Vamos a suponer que la decisión de nuestro Tribunal Supremo en el caso de la Diócesis de Arecibo es correcta, cosa muy debatible. Quizá, entonces, sea tiempo de revisar el privilegio de la relación religiosa o religioso y creyente, en el que se funda tan desafortunado dictamen.
Partamos de la base de que la pederastia es un delito gravísimo, y que el compromiso con combatirlo es real de todos los sectores de la sociedad. ¿Debe tolerarse que un tecnicismo dificulte la investigación y el encausamiento de los victimarios? ¿No debe quien conozca de esa actividad delictiva tener el deber legal de denunciarla y prestar todo su concurso a reunir las pruebas necesarias en su contra?
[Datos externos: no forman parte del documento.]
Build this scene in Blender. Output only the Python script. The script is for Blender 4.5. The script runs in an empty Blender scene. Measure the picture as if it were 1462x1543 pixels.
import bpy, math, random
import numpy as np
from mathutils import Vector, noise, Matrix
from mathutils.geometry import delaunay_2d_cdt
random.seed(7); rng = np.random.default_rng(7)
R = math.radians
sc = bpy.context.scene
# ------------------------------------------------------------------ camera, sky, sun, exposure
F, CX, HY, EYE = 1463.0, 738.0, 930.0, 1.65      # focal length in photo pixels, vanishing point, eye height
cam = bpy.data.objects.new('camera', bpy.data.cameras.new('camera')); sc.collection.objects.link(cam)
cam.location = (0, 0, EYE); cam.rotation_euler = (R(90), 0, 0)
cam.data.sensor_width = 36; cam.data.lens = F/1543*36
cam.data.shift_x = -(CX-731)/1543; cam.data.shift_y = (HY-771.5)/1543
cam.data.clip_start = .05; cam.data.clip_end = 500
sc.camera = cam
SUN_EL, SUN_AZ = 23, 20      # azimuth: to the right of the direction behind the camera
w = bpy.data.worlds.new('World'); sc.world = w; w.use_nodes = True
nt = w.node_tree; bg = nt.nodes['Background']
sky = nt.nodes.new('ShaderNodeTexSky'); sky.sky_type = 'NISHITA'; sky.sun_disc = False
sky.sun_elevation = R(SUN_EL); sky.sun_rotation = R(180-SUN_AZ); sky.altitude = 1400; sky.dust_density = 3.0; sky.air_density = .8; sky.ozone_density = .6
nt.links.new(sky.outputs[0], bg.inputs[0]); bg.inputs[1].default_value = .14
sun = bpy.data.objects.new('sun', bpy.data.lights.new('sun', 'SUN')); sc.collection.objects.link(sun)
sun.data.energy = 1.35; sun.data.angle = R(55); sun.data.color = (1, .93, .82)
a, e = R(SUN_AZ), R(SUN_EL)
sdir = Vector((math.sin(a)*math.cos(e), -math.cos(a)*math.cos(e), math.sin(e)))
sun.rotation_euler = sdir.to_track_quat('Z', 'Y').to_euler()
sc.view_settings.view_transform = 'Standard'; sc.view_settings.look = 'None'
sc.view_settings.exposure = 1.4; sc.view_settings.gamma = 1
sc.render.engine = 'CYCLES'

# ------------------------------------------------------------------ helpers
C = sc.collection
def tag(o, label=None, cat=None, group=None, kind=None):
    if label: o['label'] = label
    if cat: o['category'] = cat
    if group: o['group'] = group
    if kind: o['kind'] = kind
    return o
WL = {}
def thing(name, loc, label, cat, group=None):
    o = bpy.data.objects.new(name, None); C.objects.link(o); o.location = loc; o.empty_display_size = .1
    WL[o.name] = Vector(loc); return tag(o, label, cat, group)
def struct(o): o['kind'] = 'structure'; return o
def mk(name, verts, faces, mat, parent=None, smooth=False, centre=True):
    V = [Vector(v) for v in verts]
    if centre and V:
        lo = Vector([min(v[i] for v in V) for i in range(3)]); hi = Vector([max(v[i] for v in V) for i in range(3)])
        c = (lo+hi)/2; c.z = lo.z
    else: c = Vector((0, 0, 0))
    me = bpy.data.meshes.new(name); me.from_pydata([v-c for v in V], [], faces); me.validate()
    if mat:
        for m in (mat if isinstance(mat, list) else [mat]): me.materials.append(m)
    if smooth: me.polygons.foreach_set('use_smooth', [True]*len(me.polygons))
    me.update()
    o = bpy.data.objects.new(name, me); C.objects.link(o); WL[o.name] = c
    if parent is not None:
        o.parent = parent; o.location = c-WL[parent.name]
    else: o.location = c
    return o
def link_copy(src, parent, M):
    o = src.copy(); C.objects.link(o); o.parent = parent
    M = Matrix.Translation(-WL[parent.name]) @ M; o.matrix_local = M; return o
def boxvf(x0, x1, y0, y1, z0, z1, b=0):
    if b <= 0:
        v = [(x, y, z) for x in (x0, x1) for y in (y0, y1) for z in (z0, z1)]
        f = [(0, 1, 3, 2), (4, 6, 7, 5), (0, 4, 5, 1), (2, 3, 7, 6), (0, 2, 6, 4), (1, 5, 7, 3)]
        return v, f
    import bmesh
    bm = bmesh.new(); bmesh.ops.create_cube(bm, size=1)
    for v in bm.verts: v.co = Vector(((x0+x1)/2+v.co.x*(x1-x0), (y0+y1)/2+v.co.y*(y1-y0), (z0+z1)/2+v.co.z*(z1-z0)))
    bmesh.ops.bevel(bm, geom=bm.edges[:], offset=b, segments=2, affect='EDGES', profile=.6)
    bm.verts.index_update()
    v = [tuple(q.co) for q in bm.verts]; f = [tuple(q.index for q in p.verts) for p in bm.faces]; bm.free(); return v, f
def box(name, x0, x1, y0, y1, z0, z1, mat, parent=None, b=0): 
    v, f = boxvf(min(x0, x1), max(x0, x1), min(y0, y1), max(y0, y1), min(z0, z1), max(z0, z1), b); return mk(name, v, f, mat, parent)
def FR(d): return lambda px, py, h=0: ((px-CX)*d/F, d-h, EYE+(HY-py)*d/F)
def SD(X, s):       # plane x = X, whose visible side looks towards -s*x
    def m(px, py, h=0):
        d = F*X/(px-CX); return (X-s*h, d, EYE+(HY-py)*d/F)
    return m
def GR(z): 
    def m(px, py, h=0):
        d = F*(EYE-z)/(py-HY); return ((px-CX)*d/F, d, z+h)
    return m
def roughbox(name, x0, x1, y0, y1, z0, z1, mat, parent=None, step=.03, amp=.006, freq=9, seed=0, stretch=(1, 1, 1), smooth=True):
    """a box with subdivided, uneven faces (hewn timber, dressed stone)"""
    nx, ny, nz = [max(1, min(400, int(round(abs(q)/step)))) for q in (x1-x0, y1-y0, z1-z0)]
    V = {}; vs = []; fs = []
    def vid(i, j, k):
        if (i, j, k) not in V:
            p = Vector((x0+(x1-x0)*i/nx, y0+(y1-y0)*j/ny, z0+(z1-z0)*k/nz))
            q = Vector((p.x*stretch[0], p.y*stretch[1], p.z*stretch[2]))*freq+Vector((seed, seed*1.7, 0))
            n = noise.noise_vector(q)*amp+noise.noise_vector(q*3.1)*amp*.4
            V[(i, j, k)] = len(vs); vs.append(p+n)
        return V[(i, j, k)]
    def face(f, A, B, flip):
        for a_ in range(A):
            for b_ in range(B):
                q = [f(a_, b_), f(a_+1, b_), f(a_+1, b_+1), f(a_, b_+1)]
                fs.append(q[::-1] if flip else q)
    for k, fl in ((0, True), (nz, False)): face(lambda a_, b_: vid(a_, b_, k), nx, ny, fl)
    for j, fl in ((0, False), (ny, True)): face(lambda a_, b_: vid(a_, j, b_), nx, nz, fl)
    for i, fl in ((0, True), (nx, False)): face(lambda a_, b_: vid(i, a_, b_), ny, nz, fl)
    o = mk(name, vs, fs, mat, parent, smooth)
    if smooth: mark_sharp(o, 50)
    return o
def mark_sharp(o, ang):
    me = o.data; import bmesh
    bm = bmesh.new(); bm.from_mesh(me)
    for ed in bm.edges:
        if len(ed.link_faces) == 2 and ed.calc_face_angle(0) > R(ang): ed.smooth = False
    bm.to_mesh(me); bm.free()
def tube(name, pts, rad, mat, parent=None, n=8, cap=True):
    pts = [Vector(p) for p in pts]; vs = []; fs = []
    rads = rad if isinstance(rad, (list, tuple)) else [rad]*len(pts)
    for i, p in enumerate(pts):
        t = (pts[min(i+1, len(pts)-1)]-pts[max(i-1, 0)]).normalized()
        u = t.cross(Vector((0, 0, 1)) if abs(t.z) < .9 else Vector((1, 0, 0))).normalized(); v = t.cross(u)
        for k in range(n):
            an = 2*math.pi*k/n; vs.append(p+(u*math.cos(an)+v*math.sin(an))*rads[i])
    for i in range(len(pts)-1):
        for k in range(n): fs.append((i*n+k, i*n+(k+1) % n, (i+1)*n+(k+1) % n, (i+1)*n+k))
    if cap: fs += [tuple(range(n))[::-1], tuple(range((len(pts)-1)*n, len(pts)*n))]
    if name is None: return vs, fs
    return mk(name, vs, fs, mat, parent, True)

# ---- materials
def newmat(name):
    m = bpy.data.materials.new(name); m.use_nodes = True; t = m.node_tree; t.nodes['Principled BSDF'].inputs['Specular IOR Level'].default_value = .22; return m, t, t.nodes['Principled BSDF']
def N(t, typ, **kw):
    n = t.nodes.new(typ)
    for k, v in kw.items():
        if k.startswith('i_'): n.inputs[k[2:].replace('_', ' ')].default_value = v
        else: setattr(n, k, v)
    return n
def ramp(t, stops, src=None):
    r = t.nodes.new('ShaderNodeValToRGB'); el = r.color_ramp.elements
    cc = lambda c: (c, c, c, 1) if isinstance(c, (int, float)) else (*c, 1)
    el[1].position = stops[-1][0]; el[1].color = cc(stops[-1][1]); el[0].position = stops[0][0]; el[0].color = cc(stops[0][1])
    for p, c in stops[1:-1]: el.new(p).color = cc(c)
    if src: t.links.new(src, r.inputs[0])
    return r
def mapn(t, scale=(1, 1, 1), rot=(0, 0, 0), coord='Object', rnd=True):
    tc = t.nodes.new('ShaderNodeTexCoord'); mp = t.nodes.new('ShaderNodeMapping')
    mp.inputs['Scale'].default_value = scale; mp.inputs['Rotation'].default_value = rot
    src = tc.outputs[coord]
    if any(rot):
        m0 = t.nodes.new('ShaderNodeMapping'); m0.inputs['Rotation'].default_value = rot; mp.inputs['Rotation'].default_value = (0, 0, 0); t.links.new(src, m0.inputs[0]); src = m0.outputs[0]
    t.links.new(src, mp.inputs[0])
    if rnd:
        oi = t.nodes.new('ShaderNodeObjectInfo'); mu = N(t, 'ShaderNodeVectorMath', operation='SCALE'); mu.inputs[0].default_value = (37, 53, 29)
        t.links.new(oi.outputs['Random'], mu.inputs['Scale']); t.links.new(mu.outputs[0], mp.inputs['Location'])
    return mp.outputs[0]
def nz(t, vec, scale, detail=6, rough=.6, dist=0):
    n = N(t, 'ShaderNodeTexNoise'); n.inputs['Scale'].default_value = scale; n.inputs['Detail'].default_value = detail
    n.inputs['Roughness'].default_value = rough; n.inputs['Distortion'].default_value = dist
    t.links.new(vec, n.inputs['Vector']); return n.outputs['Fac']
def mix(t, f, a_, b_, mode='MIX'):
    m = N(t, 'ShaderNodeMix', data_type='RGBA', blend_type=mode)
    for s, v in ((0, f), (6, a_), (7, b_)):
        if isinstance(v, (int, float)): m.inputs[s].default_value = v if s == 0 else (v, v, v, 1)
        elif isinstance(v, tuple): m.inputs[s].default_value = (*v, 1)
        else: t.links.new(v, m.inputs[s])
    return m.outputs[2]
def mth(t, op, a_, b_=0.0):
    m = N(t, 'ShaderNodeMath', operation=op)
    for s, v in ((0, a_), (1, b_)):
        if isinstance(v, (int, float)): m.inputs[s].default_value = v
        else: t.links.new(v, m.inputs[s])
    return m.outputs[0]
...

La posición de que el Estado debe pasar trabajo de más investigando estos delitos, aun cuando la Iglesia pueda faciliar su labor, me parece de una inconsciencia monumental que no debe ser avalada jurídicamente.
Ninguna persona debe tener derecho de ocultar la comisión de un delito porque le resulte embarazoso o incómodo, pues, con ello, permite que el delincuente continúe sus fechorías. Creo que el secreto de confesión no puede tener ese alcance. Una cosa es que alguien le confiese a un sacerdote que le tiene envidia o mala voluntad al vecino -- actitud meramente pecaminosa -- y otra muy distinta es que le haya causado un daño tipificado como delito. La denuncia del delito no puede dejarse al arbirtio de la víctima ni de un religioso a quien se lo haya confesado. Ninguno de los dos tiene el derecho de permitir que el criminal siga haciendo de las suyas, que es lo que ha ocurrido con los pederastas en el clero.